Nashville Mayor David Briley hustled to a solid victory Thursday night in the special election to fulfill the remainder of Megan Barry’s term, holding off a dozen challengers.
Briley earned 54 percent of the vote, topping second-place finisher Carol Swain by 31 points. No other candidate in the crowded field broke double digits. (
Full results via the election commission.)
“I will always work hard to live up to that honor, to that privilege, of having trust bestowed on me,” Briley told the supporters who rallied at Cabana in Hillsboro Village. “We know that we have challenges, but I think we also deeply understand and appreciate the fact that our city is going in the right direction.”
Briley secured the majority he needed to avoid a runoff and thanked a broad coalition of voters who supported him after a short sprint of a race.
Briley first stepped into the mayor’s office in March, and not by choice — he succeeded Megan Barry and admitted he didn’t love the circumstances.
Even in celebrating his earned victory, over the crowded field, he said he expects hard work and pointed to better schools, neighborhoods and quality of life as priorities.
“We have lower unemployment, we’re building more, we’ve got more wealth than we’ve ever had before. But it’s clear to me in the last few weeks and in the last few months that we have got to come together more as a community to lift up the people who are not,” Briley said.
He called recent budget constraints his greatest disappointment and was blunt about the need for local government to regain trust.
And he put out a challenge to Nashvillians to be more civil and empathetic — by seeking out and getting to know a stranger, “because we need to talk to each other a little bit more. We need to build a little bit more trust with each other. We need to come together and build a better Nashville.”
Voters Weighed In On Crowded Field
In an interview with WPLN, Swain, a conservative commentator and former Vanderbilt University professor, acknowledged defeat, and said her candidacy was really intended to raise questions about how the city is being managed.
“The whole purpose of my running was to try to give Nashville a choice,” she said. “We were grossly outspent, but I think we ran a great campaign.”
All 12 of Briley’s opponents often took contrarian views, leaving the mayor as the only supporter, for instance, of the transit plan that failed earlier this month.
The goal of the challengers seemed to be to find ways to distance themselves from the current administration and that of Barry, who stepped down in March following revelations that she’d had an affair with her bodyguard.

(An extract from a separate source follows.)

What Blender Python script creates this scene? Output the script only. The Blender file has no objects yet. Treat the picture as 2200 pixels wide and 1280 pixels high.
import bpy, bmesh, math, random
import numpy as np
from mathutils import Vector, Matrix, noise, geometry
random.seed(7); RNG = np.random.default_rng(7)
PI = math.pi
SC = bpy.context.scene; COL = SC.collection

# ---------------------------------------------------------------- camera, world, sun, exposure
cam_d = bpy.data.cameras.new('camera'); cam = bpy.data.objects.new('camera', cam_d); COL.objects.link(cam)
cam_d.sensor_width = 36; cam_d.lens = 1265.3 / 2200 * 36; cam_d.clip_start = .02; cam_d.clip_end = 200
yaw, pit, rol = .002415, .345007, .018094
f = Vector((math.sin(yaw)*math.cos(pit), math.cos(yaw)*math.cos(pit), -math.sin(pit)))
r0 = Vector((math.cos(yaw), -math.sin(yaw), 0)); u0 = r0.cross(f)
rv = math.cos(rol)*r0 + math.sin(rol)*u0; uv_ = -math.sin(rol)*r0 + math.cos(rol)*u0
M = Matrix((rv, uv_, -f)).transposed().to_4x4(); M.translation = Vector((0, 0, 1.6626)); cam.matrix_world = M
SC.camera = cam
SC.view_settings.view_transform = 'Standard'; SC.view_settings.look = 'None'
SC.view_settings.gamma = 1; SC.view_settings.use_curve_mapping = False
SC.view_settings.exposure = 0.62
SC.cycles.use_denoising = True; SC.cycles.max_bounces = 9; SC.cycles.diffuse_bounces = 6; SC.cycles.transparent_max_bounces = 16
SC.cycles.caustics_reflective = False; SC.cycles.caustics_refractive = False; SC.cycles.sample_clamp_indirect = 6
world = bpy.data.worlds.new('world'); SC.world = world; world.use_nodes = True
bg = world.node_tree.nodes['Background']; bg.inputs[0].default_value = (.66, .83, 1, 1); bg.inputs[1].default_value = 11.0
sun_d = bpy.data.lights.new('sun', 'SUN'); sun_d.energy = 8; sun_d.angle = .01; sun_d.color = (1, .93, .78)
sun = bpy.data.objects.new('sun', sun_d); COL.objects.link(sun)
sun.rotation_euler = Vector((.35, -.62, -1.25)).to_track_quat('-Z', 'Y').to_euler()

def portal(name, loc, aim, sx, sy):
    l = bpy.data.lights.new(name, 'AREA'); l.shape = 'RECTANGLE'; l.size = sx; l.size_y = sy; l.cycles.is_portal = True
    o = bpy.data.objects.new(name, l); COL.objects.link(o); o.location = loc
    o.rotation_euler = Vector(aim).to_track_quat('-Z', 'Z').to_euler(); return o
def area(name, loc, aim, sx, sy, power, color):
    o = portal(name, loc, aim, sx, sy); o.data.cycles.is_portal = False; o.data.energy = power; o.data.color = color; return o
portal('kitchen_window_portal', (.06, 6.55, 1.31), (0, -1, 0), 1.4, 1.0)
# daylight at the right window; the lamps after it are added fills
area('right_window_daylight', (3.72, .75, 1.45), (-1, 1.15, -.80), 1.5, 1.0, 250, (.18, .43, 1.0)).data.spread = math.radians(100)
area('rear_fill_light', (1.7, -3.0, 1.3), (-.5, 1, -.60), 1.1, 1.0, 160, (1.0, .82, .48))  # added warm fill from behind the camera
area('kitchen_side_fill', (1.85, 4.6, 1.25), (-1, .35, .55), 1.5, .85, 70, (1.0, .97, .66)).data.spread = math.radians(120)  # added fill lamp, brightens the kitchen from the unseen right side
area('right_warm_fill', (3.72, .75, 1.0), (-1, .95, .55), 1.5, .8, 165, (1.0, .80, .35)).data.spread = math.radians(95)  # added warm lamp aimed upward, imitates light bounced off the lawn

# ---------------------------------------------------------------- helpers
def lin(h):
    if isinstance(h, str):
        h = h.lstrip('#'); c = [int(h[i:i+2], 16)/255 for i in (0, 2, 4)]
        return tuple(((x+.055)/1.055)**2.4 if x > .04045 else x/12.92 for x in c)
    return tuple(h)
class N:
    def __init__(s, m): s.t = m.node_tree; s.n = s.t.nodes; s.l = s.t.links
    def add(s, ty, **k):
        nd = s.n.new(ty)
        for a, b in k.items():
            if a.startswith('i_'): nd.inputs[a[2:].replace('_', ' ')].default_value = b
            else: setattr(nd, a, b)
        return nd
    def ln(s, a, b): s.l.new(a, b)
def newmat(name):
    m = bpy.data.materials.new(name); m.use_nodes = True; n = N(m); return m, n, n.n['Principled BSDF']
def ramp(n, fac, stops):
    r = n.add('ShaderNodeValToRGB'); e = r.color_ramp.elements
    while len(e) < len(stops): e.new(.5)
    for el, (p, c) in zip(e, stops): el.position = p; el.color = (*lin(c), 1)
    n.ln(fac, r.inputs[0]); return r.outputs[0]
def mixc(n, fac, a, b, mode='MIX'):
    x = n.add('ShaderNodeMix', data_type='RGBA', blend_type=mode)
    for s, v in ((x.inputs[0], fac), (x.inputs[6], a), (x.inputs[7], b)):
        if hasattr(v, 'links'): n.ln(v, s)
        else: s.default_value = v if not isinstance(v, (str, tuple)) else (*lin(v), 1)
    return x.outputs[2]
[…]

Barry later pleaded guilty to misuing government funds and agreed to repay $11,000.
But Walter Blackman, a voter in West Nashville, said he supported Briley, in part, because most of his challengers seemed too eager to shake things up.
“I think turnover, it can be the devil when it comes to politics,” he said. “I think somebody trying to come in to prove the status quo wrong can lend itself to kind of an unfavorable move.”
Some voters commended Briley’s style — reserved and thoughtful. Others noted his long history in Nashville politics, from a grandfather who was mayor to his own time on the Metro Council and as vice mayor.
“I think he is a progressive, and at the same time I think he is a realistic progressive knowing that choices do have to be made,” said Robin Webb, a voter in Donelson.
The victory means that Briley will remain in office until at least next summer, when Barry’s original term would have concluded. He’s eligible to run for re-election.